* START *

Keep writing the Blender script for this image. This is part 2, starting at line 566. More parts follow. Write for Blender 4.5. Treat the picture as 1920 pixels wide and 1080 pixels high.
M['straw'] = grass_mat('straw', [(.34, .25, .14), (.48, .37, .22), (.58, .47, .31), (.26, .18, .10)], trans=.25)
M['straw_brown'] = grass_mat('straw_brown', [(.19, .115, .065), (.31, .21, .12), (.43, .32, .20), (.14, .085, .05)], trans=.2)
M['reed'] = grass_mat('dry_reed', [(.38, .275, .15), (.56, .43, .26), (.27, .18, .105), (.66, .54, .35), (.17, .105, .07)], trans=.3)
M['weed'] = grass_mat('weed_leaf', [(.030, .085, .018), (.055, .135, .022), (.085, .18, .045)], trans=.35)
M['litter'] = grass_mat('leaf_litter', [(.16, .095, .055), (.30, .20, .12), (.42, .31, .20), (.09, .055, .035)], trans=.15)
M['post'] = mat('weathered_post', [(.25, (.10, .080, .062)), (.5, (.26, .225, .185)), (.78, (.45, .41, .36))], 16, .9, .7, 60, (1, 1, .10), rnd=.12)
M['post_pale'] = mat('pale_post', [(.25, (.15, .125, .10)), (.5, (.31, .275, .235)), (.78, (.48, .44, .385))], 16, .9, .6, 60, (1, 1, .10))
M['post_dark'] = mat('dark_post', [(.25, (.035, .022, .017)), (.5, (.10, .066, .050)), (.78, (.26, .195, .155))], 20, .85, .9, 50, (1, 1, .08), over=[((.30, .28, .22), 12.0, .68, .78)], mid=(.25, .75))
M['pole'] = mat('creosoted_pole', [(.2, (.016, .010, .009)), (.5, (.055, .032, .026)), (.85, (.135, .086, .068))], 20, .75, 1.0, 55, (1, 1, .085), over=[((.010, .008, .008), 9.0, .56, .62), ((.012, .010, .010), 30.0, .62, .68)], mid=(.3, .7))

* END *

### WRITTEN REQUEST
Exactly reproduce every line of the data above.

### EXERCISE RESPONSE
Keep writing the Blender script for this image. This is part 2, starting at line 566. More parts follow. Write for Blender 4.5. Treat the picture as 1920 pixels wide and 1080 pixels high.
M['straw'] = grass_mat('straw', [(.34, .25, .14), (.48, .37, .22), (.58, .47, .31), (.26, .18, .10)], trans=.25)
M['straw_brown'] = grass_mat('straw_brown', [(.19, .115, .065), (.31, .21, .12), (.43, .32, .20), (.14, .085, .05)], trans=.2)
M['reed'] = grass_mat('dry_reed', [(.38, .275, .15), (.56, .43, .26), (.27, .18, .105), (.66, .54, .35), (.17, .105, .07)], trans=.3)
M['weed'] = grass_mat('weed_leaf', [(.030, .085, .018), (.055, .135, .022), (.085, .18, .045)], trans=.35)
M['litter'] = grass_mat('leaf_litter', [(.16, .095, .055), (.30, .20, .12), (.42, .31, .20), (.09, .055, .035)], trans=.15)
M['post'] = mat('weathered_post', [(.25, (.10, .080, .062)), (.5, (.26, .225, .185)), (.78, (.45, .41, .36))], 16, .9, .7, 60, (1, 1, .10), rnd=.12)
M['post_pale'] = mat('pale_post', [(.25, (.15, .125, .10)), (.5, (.31, .275, .235)), (.78, (.48, .44, .385))], 16, .9, .6, 60, (1, 1, .10))
M['post_dark'] = mat('dark_post', [(.25, (.035, .022, .017)), (.5, (.10, .066, .050)), (.78, (.26, .195, .155))], 20, .85, .9, 50, (1, 1, .08), over=[((.30, .28, .22), 12.0, .68, .78)], mid=(.25, .75))
M['pole'] = mat('creosoted_pole', [(.2, (.016, .010, .009)), (.5, (.055, .032, .026)), (.85, (.135, .086, .068))], 20, .75, 1.0, 55, (1, 1, .085), over=[((.010, .008, .008), 9.0, .56, .62), ((.012, .010, .010), 30.0, .62, .68)], mid=(.3, .7))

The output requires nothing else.